You want to know what I miss most about the old days of college football? The option. I mean the real, triple-option football that made defensive coordinators pull their hair out and gave undersized programs a fighting chance. We ran it under Jim Wacker in the late 80s and early 90s and nobody knew how to stop it because they never saw it. You look at the game today and everything is spread, RPO, shotgun on every down, and I just think about how we used to line up with a fullback three yards deep and let the quarterback read the defensive end. It was pure chess, not this track meet nonsense.
I remember sitting in Amon Carter watching us run the veer against Texas A&M back in 1989 and the Aggies had no idea what hit them. That was beautiful football. The quarterback would put the ball on the fullbacks hip, the fullback would slam into the line, and if the defense crashed down you pulled it and pitched to the trailing back. Three guys could beat eleven if they executed. Now every offense looks the same. Every team runs the same four verticals and the same mesh concept. Where is the creativity? Where is the discipline?
Coach Patterson understood the value of that style when he first took over. We did not have the athletes to line up and beat people straight up in the early 2000s but we could run the option and control the clock and keep the ball away from better teams. That is how we built the foundation for the 2010 Rose Bowl team. You cannot tell me that watching LaDainian Tomlinson take a pitch and turn the corner was not better than watching some quarterback throw a screen pass for two yards.

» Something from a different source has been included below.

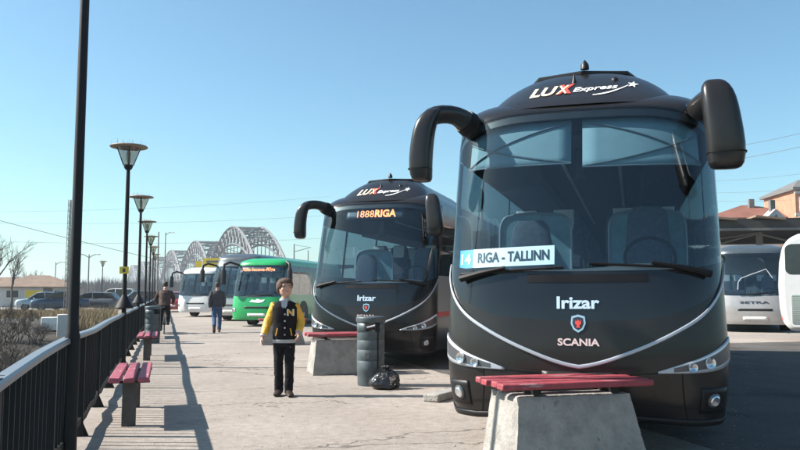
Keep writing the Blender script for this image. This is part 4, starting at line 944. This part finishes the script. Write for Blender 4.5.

The option offense taught toughness. It taught assignment football. You had to be disciplined on every single snap. If you missed your read the play was dead. If you made the wrong pitch the ball was on the ground. That is real football. Not this nonsense where you throw it 50 times a game and hope your quarterback scrambles for first downs. We lost something when the spread took over and I do not think we are ever getting it back.